Hanging art at the standard eye-level height. In a small bedroom the art hung at a fixed eye-level height on every wall creates a consistent horizontal line that emphasises the room’s limited width. Vary the height of art placements and consider going larger with fewer pieces.
Filling every corner with furniture. The corner of a small bedroom with a chair in it that no one uses creates visual complexity without function. If furniture in the corner is not used it should not be there.

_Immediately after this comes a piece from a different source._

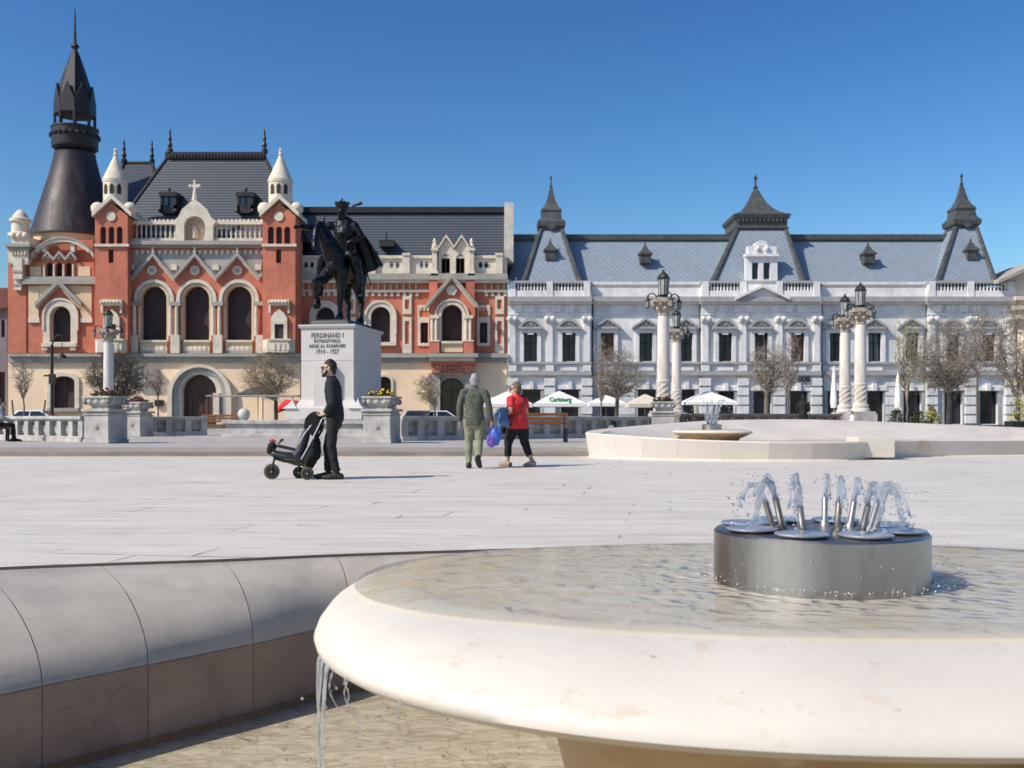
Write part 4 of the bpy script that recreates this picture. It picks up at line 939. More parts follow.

Treating the room as a storage solution. The small bedroom that is asked to store everything that does not fit elsewhere becomes a storage room with a bed in it. Keep storage in the room to what the room genuinely requires and find other solutions for what does not belong there.
Quick Summary
- Let the bed fill the available space at its maximum practical size rather than choosing a smaller bed to preserve floor area
- Treat the headboard wall as the room’s primary design surface with deep colour, wallpaper, or timber panelling
- Use dark or warm colours that create enclosure and warmth rather than pale colours that create a cold impression of space
- Mount bedside furniture, lighting, and shelving on the wall to clear the floor of every object except the bed
- Install built-in storage in alcoves and across full walls so storage disappears into the room’s architecture
- Use layers of different textures within a limited warm neutral palette to create richness without visual complexity
- Position a mirror to reflect the window or the room’s most beautiful surface rather than simply adding depth
- Size the rug to frame the bed rather than fill the floor, extending approximately sixty centimetres on each side and at the foot
- Replace floor-standing bedside tables with wall-mounted shelves and clamp lights to minimise the floor footprint beside the bed
- Hang curtains from ceiling height to floor regardless of window position to create the impression of greater room height
- Choose one strong piece of art of appropriate scale rather than multiple smaller pieces that create visual complexity
- Use under-bed storage to meet the room’s storage needs without those needs being visible in the room
- Let the bedroom be only a bedroom and remove functions that belong elsewhere to preserve the room’s clarity of purpose
The small bedroom does not need to look bigger.
It needs to look right for what it is.
The room that embraces its dimensions, that uses its closeness as warmth rather than apologising for it as constraint, that asks only to be a bedroom and does that completely, is the room worth waking up in.
Size is not the measure of a good bedroom.
The measure of a good bedroom is how well it makes you feel when you are in it.
Small is more than sufficient for that.